>> BEGIN Collected data

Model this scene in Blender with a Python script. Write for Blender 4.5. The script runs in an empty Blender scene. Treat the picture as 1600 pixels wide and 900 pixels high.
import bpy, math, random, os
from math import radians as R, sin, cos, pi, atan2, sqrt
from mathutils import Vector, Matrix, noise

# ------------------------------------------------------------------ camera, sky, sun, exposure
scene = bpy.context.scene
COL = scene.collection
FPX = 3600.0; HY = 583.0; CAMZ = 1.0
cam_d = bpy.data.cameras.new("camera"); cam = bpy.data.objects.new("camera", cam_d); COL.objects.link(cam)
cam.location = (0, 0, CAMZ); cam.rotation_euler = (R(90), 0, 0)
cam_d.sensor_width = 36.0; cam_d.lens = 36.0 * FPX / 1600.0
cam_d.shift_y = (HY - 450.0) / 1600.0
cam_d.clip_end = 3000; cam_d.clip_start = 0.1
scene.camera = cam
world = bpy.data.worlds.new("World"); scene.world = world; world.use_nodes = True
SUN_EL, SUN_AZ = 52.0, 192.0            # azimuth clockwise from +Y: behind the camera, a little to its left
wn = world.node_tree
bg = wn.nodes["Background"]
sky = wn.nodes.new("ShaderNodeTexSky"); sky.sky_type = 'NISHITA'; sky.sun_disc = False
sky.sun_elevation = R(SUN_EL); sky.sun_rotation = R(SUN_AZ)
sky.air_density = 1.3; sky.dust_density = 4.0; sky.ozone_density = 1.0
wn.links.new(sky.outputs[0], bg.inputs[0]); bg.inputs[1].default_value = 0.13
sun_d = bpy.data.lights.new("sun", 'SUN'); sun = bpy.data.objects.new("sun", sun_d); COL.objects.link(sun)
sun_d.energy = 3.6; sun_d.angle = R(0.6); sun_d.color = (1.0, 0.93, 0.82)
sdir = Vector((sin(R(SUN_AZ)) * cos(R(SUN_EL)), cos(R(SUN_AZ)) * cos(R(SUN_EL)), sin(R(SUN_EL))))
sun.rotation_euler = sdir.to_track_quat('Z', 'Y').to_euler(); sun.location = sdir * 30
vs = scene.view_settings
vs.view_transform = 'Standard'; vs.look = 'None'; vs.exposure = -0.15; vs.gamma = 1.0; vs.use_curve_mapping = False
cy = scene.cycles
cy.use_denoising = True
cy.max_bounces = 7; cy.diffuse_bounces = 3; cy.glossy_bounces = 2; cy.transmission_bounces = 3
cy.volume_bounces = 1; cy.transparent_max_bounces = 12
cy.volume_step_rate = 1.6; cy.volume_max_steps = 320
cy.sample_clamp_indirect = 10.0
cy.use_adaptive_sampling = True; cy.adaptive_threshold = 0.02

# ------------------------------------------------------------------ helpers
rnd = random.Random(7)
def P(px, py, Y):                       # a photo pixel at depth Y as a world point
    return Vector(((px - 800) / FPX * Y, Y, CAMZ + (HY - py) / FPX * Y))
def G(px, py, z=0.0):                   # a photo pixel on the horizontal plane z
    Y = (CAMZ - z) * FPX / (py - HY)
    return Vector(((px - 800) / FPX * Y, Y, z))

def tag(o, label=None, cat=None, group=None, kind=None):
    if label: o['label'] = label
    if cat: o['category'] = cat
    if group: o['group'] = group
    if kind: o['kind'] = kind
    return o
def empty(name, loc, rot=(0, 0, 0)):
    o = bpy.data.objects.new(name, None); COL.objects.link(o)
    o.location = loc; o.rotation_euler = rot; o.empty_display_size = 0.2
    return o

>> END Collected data

## Problem statement
Write out exactly the lines from the start of the material through the line with "from mathutils import Vector, Matrix, noise". No other output is expected.

## Expected output
Model this scene in Blender with a Python script. Write for Blender 4.5. The script runs in an empty Blender scene. Treat the picture as 1600 pixels wide and 900 pixels high.
import bpy, math, random, os
from math import radians as R, sin, cos, pi, atan2, sqrt
from mathutils import Vector, Matrix, noise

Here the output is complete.